Sunday, May 25, 2014

Write Fast and Revise Later, or…?

There’s something to say (see Anne Lamott) for getting to “the end” and doing the worrying later. That way you have a completed draft behind you.

There’s also something to say for avoiding what ultimately seems so discouraging or despicable that revision resembles cleaning out the Augean Stables.

Finally, there’s something best of all to say for choosing something in-between. Why write chapters without scene goals, paragraphs without focal points, and sentences so tortured that even the author can’t decipher the meaning? Why compose an entire whole novel in passive voice while repeating, dragging out, and “telling”? Nor would it help to write so sloooowly that you lose all faith in what originally motivated you. What can you do instead?

~ Make a plan.
This might be a scene goal outline, a storyboard where you write whatever scene turns you on that day, character arcs for everyone important, or even an old-fashioned outline. It doesn’t matter what plan you choose or whether you later change it radically. It only exists to help you produce prose neither ghastly nor too polished for your first stab.

~ Keep a schedule.
Life, as they say, happens. Accidents, birthdays, trouble coming in threes, flu, migraine, date night, and so on. Why pretend that you won’t have dozens of reasons to prevent churning out pages? Create a reasonable, realistic commitment, i.e. x hours a week or y hours a day. Then you won’t have to pretend.

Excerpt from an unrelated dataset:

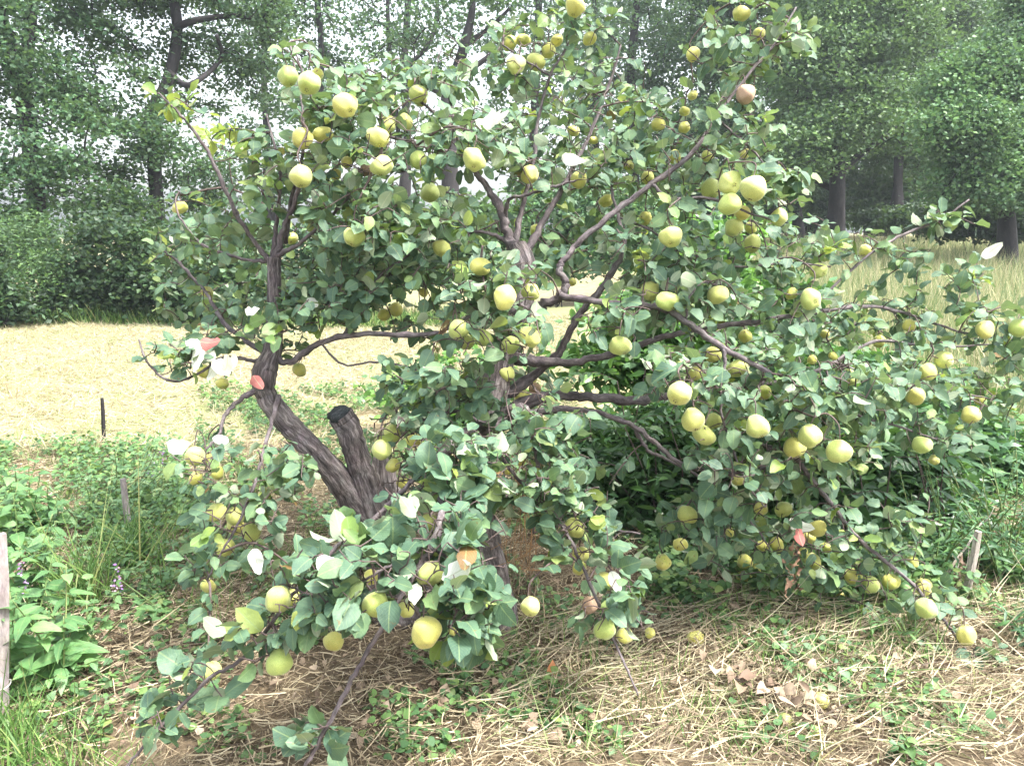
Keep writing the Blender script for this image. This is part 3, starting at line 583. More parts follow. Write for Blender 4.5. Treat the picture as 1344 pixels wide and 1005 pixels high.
BR = [
 [(676, 330, 3.2, 22), (664, 300, 3.2, 18), (655, 272, 3.2, 15), (636, 242, 3.2, 11), (618, 215, 3.2, 9), (600, 175, 3.2, 7), (588, 120, 3.25, 4)],
 [(676, 320, 3.22, 14), (686, 270, 3.25, 9), (700, 215, 3.3, 8), (706, 160, 3.35, 6), (722, 100, 3.35, 5), (745, 60, 3.35, 4), (768, 5, 3.4, 3)],
 [(685, 340, 3.2, 16), (712, 292, 3.25, 12), (740, 243, 3.3, 9), (770, 185, 3.4, 7), (800, 110, 3.5, 5), (815, 60, 3.5, 3)],
 [(664, 290, 3.2, 8), (668, 262, 3.15, 6), (690, 256, 3.1, 6), (725, 246, 3.1, 5), (756, 237, 3.1, 4)],
 [(675, 322, 3.2, 12), (640, 306, 3.2, 6), (610, 306, 3.2, 5), (575, 315, 3.15, 4)],
 [(672, 412, 3.1, 26), (700, 403, 3.05, 17), (735, 388, 3.0, 16), (742, 370, 3.0, 12), (733, 352, 3.0, 11), (745, 336, 3.0, 11), (762, 316, 3.0, 11), (805, 280, 3.0, 11), (855, 242, 3.0, 10), (905, 205, 3.0, 9), (940, 155, 3.05, 7), (985, 95, 3.1, 6), (1015, 60, 3.15, 5), (1045, 10, 3.2, 3)],
 [(735, 388, 2.98, 14), (800, 398, 2.9, 13), (860, 402, 2.85, 12), (900, 422, 2.8, 12), (950, 457, 2.75, 11), (1012, 490, 2.7, 8)],
 [(950, 457, 2.75, 7), (951, 480, 2.73, 6), (947, 505, 2.72, 5), (948, 545, 2.72, 5), (965, 600, 2.74, 4), (985, 640, 2.76, 4), (1005, 665, 2.8, 3)],
 [(675, 470, 3.2, 26), (740, 475, 3.2, 15), (790, 468, 3.2, 13), (850, 448, 3.25, 12), (905, 434, 3.3, 10), (980, 424, 3.35, 9), (1070, 410, 3.4, 8), (1140, 402, 3.5, 6), (1200, 415, 3.7, 5), (1270, 438, 3.8, 4), (1340, 445, 3.8, 3)],
 [(662, 520, 3.25, 26), (705, 490, 3.25, 15), (735, 460, 3.22, 14), (752, 425, 3.18, 13), (780, 390, 3.15, 13), (805, 355, 3.15, 11), (820, 320, 3.15, 9), (812, 285, 3.2, 6), (800, 240, 3.25, 4)],
 [(655, 545, 3.25, 30), (720, 520, 3.3, 20), (770, 522, 3.3, 17), (830, 525, 3.3, 17), (885, 518, 3.3, 14), (960, 508, 3.3, 11), (1040, 498, 3.35, 9), (1095, 475, 3.4, 7), (1150, 448, 3.5, 6), (1230, 455, 3.6, 4), (1300, 452, 3.7, 3)],
 [(655, 560, 3.1, 26), (720, 538, 3.05, 12), (775, 540, 3.05, 9), (825, 556, 3.05, 9), (862, 583, 3.05, 8), (898, 610, 3.0, 7), (960, 620, 2.95, 6), (1020, 610, 2.95, 6)],
 [(830, 556, 3.05, 6), (850, 590, 3.1, 6), (880, 605, 3.1, 5), (940, 640, 3.05, 5), (990, 690, 3.0, 4), (1010, 720, 3.0, 3)],
 [(985, 580, 3.1, 9), (1040, 597, 3.05, 9), (1062, 625, 3.05, 9), (1092, 662, 3.05, 8), (1125, 705, 3.05, 7), (1160, 735, 3.05, 6), (1200, 768, 3.0, 6), (1240, 815, 2.97, 5), (1275, 862, 2.92, 4), (1300, 885, 2.85, 3)],
 [(1060, 412, 3.4, 6), (1100, 370, 3.45, 5), (1140, 335, 3.5, 5), (1185, 308, 3.55, 5), (1235, 288, 3.6, 4), (1272, 262, 3.6, 3)],
 [(1095, 475, 3.4, 5), (1160, 500, 3.4, 5), (1210, 522, 3.4, 4), (1268, 518, 3.45, 3), (1330, 530, 3.5, 3)],
 [(1080, 480, 3.4, 5), (1120, 540, 3.3, 5), (1180, 560, 3.3, 4), (1240, 580, 3.4, 3)],
 [(648, 560, 3.1, 26), (612, 566, 2.85, 18), (590, 585, 2.62, 16), (584, 635, 2.45, 16), (579, 680, 2.32, 15), (566, 718, 2.22, 14), (546, 750, 2.15, 12), (520, 792, 2.1, 10), (490, 842, 2.08, 9), (462, 890, 2.08, 9), (430, 952, 2.08, 8), (398, 1010, 2.08, 7)],
 [(590, 590, 2.6, 14), (560, 615, 2.55, 9), (520, 652, 2.5, 8), (480, 690, 2.42, 8), (442, 718, 2.35, 8), (402, 758, 2.27, 7), (370, 800, 2.2, 7), (320, 862, 2.17, 7), (275, 890, 2.15, 7), (232, 932, 2.12, 7), (195, 972, 2.1, 6), (160, 1012, 2.1, 5)],
 [(546, 750, 2.15, 8), (515, 742, 2.14, 6), (480, 760, 2.12, 5), (430, 785, 2.12, 4), (380, 770, 2.13, 3)],
 [(566, 718, 2.22, 8), (610, 745, 2.15, 5), (650, 770, 2.1, 4), (640, 800, 2.1, 3)],
 [(546, 752, 2.15, 7), (575, 790, 2.08, 5), (610, 820, 2.05, 3)],
 [(622, 572, 2.9, 16), (655, 598, 2.8, 8), (690, 640, 2.72, 7), (738, 690, 2.65, 7), (763, 740, 2.62, 6), (785, 790, 2.6, 6), (802, 832, 2.58, 5), (824, 880, 2.55, 4), (838, 912, 2.52, 3)],
 [(690, 640, 2.72, 5), (730, 660, 2.7, 4), (790, 690, 2.72, 4), (840, 700, 2.75, 3)],
 [(668, 540, 3.05, 24), (690, 540, 2.95, 24), (692, 558, 2.93, 20), (703, 590, 2.93, 9), (706, 640, 2.9, 6), (700, 700, 2.88, 4)],
 [(360, 342, 3.2, 15), (372, 300, 3.18, 9), (388, 262, 3.15, 8), (396, 215, 3.12, 6), (398, 150, 3.1, 4), (380, 55, 3.15, 3)],
 [(358, 345, 3.2, 10), (362, 300, 3.22, 7), (368, 230, 3.25, 6), (350, 150, 3.3, 3)],
 [(375, 320, 3.3, 9), (383, 260, 3.3, 8), (400, 210, 3.3, 5)],
 [(356, 345, 3.2, 12), (338, 322, 3.18, 8), (312, 285, 3.12, 8), (292, 240, 3.08, 7), (268, 192, 3.05, 6), (238, 152, 3.0, 5), (208, 122, 3.0, 3)],
 [(360, 338, 3.2, 10), (392, 320, 3.15, 7), (425, 292, 3.1, 6), (455, 262, 3.05, 5), (470, 220, 3.05, 3)],
 [(358, 342, 3.2, 8), (330, 342, 3.22, 6), (300, 335, 3.25, 5), (262, 318, 3.3, 4), (235, 285, 3.3, 3)],
 [(355, 470, 3.12, 12), (380, 475, 3.1, 11), (408, 456, 3.07, 11), (450, 441, 3.02, 10), (500, 438, 2.97, 9), (560, 439, 2.9, 9), (600, 425, 2.85, 6), (640, 400, 2.75, 4)],
 [(352, 476, 3.12, 9), (325, 472, 3.1, 6), (290, 470, 3.05, 6), (262, 490, 3.02, 5), (225, 500, 3.0, 5), (195, 478, 3.0, 4), (182, 445, 3.0, 3)],
 [(352, 468, 3.15, 12), (320, 445, 3.25, 9), (295, 425, 3.35, 8), (270, 385, 3.5, 6), (235, 345, 3.6, 5), (200, 320, 3.7, 3)],
 [(348, 505, 3.1, 14), (315, 525, 3.05, 8), (295, 545, 3.0, 7), (288, 570, 2.95, 5), (270, 590, 2.9, 4)],
 [(365, 520, 3.1, 12), (356, 555, 3.0, 7), (345, 595, 2.9, 7), (332, 640, 2.8, 6), (312, 688, 2.75, 5), (290, 725, 2.72, 4), (272, 760, 2.7, 3)],
 [(612, 205, 3.2, 8), (560, 192, 3.15, 6), (510, 180, 3.1, 6), (455, 172, 3.08, 5), (410, 130, 3.05, 4), (385, 60, 3.0, 3)],
 [(600, 175, 3.2, 6), (560, 140, 3.2, 5), (520, 110, 3.2, 4), (480, 90, 3.25, 3)],
 [(722, 100, 3.35, 4), (690, 80, 3.3, 4), (660, 60, 3.3, 3)],
 [(855, 242, 3.0, 6), (880, 260, 2.95, 5), (930, 260, 2.9, 5), (985, 280, 2.85, 4), (1020, 290, 2.85, 3)],
 [(940, 155, 3.05, 5), (980, 190, 3.0, 4), (1020, 235, 2.95, 3)],
 [(812, 285, 3.2, 4), (850, 300, 3.15, 4), (900, 330, 3.1, 4), (960, 350, 3.1, 4), (1030, 345, 3.2, 4), (1090, 350, 3.3, 3)],
 [(450, 441, 3.02, 6), (475, 400, 3.05, 6), (500, 360, 3.1, 5), (540, 330, 3.1, 4), (560, 280, 3.1, 3)],
 [(420, 448, 3.05, 4), (450, 478, 3.05, 4), (500, 475, 3.0, 4), (560, 490, 2.9, 4), (600, 520, 2.85, 3)],
 [(640, 560, 3.1, 10), (600, 540, 3.0, 6), (560, 550, 2.9, 5), (520, 545, 2.85, 4)],
 [(900, 422, 2.8, 5), (905, 390, 2.8, 4), (925, 370, 2.85, 3), (950, 380, 2.9, 3)],
]
for b in BR: limb('branch', b, M_BRANCH, 8, .05, 7)

# ---- fruit: (px, py, radius px)
F = """378,100,14 406,109,16 417,97,8 453,137,16 397,182,13 424,176,12 395,231,15 236,272,9 440,228,8 383,313,8
755,8,13 774,51,9 669,57,10 687,53,10 677,85,12 703,81,11 719,67,10 731,53,8 548,123,12 552,131,9 509,163,12 531,160,11 496,180,14 501,217,14 549,210,12 622,209,15 564,253,12 695,229,12 760,236,11 753,172,8 779,184,6 864,163,9 885,206,9 850,233,9 825,217,7 847,286,9 881,310,14 796,263,10 465,310,14 455,213,8 703,302,8 580,326,12
973,18,11 909,72,9 996,45,8 909,125,7 898,167,8 898,146,7 933,247,14 958,241,15 990,247,17 958,267,15 974,279,11 963,298,12 985,299,8 1022,285,12 988,319,11 928,205,8 978,202,7 1136,329,9
272,383,8 393,485,9 267,487,9 292,503,8 256,598,12 280,600,10 285,620,9 257,627,9
631,350,13 662,390,16 697,383,12 602,432,14 611,448,11 634,443,12 670,453,12 695,442,14 661,490,14 684,518,10 698,498,6 519,406,9 504,413,8 751,370,6 556,384,6 853,382,13 875,395,14 814,453,14 892,516,17 515,568,12 501,590,14 516,610,10 543,578,10 529,633,8 684,604,7 666,618,5
942,387,13 1063,393,14 1039,385,8 1074,355,11 978,441,9 936,465,11 968,483,12 913,490,9 909,550,16 924,570,14 937,552,11 994,559,16 1063,572,16 1042,587,14 1101,592,16 1193,427,8 1293,432,12 1338,430,12 1218,488,11 1239,472,11 1202,520,12 1274,544,12 1210,583,12 1226,603,7 968,630,8 1003,515,10 1114,495,11 1093,467,6 1154,448,8 1083,438,6 1066,472,6 1286,525,7 1028,668,11 999,667,9
284,672,13 308,677,12 309,690,11 330,698,12 296,718,12 273,768,10 365,786,18 381,783,11 366,868,18 277,880,13 438,841,13
565,686,14 493,792,18 565,752,17 533,798,12 559,829,20 487,757,10 696,795,13 870,737,11 893,714,9 755,692,13 762,727,11 760,745,9 795,762,13 794,825,15 820,833,11 853,830,7 595,827,7
903,675,12 978,737,10 977,757,10 995,748,9 1001,716,8 1020,714,10 1073,693,12 1061,705,8 1066,736,11 1084,718,7 1053,723,7 1119,756,11 1142,767,12 1169,763,11 1128,785,8 1101,787,9 1198,737,8 1212,770,11 1215,798,14 1268,833,13 958,698,6"""
F = [tuple(float(v) for v in s.split(',')) for s in F.split()]
ROT = [(978, 124, 12), (774, 793, 11), (702, 509, 8), (480, 223, 8)]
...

~ Advance both the plot and the number of pages.
It won’t help to have thirty exquisite pages if they’re all you’ll have for the next few years. If your time is precious, don’t squander it reworking material that you’ll change after you know your characters and their journey—because your first draft is done.  Don’t proceed as if you know nothing about how novels work. Also don’t proceed as if you must immediately accomplish everything you know about how novels work.

~ Follow the dream.
Write this book because you love it. If you don’t, maybe you’d rather find a better day job instead. Feed the dream. Don’t starve it by worrying about everything you’ll have to fix. Productivity and passion blend beautifully. Negativity and passion do not.

~ Decide what a strong first draft means to you.
If you can define that without rationalizing, you’ll know just what you need, how much revising you should do right now, how much later. Only you know how good is “good enough.” Set the standard. Follow it, even if you’re having a wildly bad—or good—day.


Tip: You know your process better than anyone. Honor it, but get the first draft done.